:: RECORDED INFORMATION ::

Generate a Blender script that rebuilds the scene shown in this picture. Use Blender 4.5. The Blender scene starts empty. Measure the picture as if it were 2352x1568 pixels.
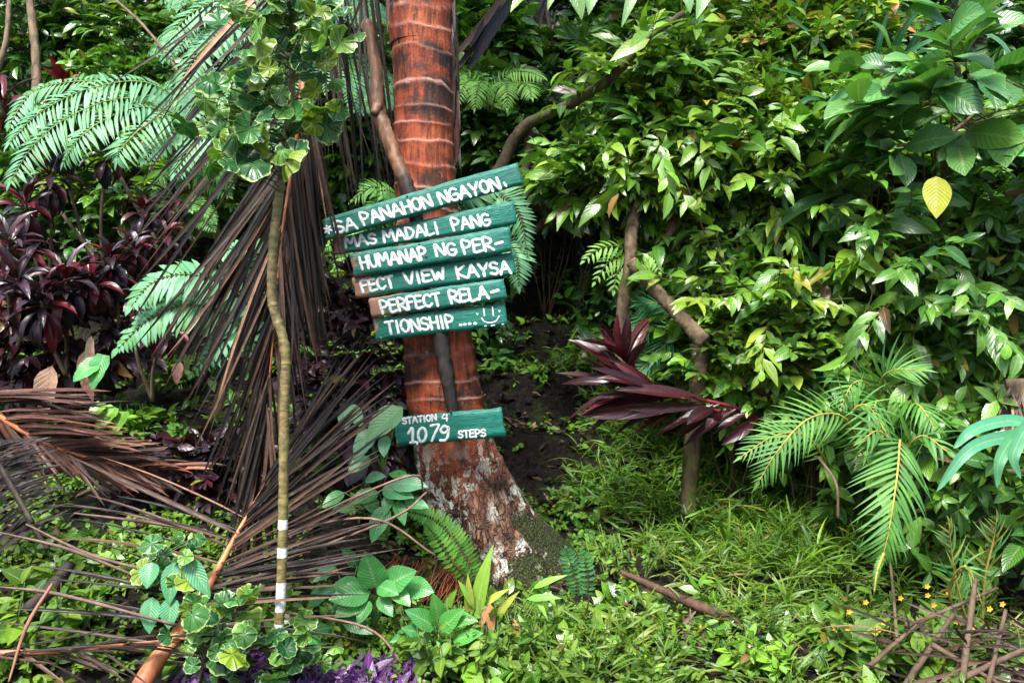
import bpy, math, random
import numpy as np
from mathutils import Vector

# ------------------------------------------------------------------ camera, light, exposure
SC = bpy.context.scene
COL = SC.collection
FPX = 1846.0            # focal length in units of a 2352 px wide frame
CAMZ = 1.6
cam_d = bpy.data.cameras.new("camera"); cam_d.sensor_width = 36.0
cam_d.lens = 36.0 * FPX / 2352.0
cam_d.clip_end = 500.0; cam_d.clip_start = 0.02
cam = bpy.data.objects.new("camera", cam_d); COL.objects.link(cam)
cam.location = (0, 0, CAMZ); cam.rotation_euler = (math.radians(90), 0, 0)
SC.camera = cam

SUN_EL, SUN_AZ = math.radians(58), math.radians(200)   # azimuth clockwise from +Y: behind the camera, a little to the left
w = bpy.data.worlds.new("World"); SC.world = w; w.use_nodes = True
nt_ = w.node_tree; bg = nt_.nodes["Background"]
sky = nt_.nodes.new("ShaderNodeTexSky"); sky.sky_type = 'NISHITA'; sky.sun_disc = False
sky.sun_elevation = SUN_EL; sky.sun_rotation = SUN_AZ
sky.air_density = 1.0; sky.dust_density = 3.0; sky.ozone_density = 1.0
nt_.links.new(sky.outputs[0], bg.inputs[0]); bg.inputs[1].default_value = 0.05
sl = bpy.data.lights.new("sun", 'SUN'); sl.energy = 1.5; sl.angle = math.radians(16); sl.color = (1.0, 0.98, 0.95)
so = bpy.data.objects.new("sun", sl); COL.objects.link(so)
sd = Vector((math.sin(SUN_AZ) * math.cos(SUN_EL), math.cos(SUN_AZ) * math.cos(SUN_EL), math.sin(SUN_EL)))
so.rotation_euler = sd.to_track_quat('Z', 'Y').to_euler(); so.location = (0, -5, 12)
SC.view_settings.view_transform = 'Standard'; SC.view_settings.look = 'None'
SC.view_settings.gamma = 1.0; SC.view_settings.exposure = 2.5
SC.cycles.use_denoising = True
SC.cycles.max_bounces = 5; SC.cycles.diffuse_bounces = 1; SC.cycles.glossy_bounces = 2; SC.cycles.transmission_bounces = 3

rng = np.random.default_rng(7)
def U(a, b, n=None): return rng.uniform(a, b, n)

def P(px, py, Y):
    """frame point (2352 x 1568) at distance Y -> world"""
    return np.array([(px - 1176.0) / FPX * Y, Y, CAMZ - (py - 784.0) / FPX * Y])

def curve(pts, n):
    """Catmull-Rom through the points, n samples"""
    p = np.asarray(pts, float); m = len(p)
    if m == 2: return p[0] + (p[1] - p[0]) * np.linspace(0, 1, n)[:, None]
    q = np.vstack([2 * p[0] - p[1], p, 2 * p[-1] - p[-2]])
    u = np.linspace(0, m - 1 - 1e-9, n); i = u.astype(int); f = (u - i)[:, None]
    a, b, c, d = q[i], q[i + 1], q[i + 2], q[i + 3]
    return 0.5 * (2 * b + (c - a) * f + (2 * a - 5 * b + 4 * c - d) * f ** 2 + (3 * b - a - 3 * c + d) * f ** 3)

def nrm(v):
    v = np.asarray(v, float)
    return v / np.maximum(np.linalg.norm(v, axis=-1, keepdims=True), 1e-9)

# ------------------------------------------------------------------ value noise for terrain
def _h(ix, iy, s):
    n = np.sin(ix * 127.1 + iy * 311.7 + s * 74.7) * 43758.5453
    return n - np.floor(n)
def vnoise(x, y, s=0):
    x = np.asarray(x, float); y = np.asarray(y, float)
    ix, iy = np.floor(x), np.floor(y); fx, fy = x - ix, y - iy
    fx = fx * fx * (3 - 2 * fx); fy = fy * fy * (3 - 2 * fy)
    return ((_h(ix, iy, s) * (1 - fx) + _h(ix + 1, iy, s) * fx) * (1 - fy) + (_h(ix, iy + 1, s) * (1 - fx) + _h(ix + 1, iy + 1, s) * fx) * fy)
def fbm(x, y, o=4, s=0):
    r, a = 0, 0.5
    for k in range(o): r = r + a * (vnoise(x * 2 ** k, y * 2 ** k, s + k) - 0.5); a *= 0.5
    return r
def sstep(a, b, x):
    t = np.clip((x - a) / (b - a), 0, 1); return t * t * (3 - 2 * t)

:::

### WHAT YOU SHOULD DO
Write out an exact copy of the listing, first line through the line containing "SC.camera = cam", with the pictures left out.

### EXERCISE RESPONSE
Generate a Blender script that rebuilds the scene shown in this picture. Use Blender 4.5. The Blender scene starts empty. Measure the picture as if it were 2352x1568 pixels.
import bpy, math, random
import numpy as np
from mathutils import Vector

# ------------------------------------------------------------------ camera, light, exposure
SC = bpy.context.scene
COL = SC.collection
FPX = 1846.0            # focal length in units of a 2352 px wide frame
CAMZ = 1.6
cam_d = bpy.data.cameras.new("camera"); cam_d.sensor_width = 36.0
cam_d.lens = 36.0 * FPX / 2352.0
cam_d.clip_end = 500.0; cam_d.clip_start = 0.02
cam = bpy.data.objects.new("camera", cam_d); COL.objects.link(cam)
cam.location = (0, 0, CAMZ); cam.rotation_euler = (math.radians(90), 0, 0)
SC.camera = cam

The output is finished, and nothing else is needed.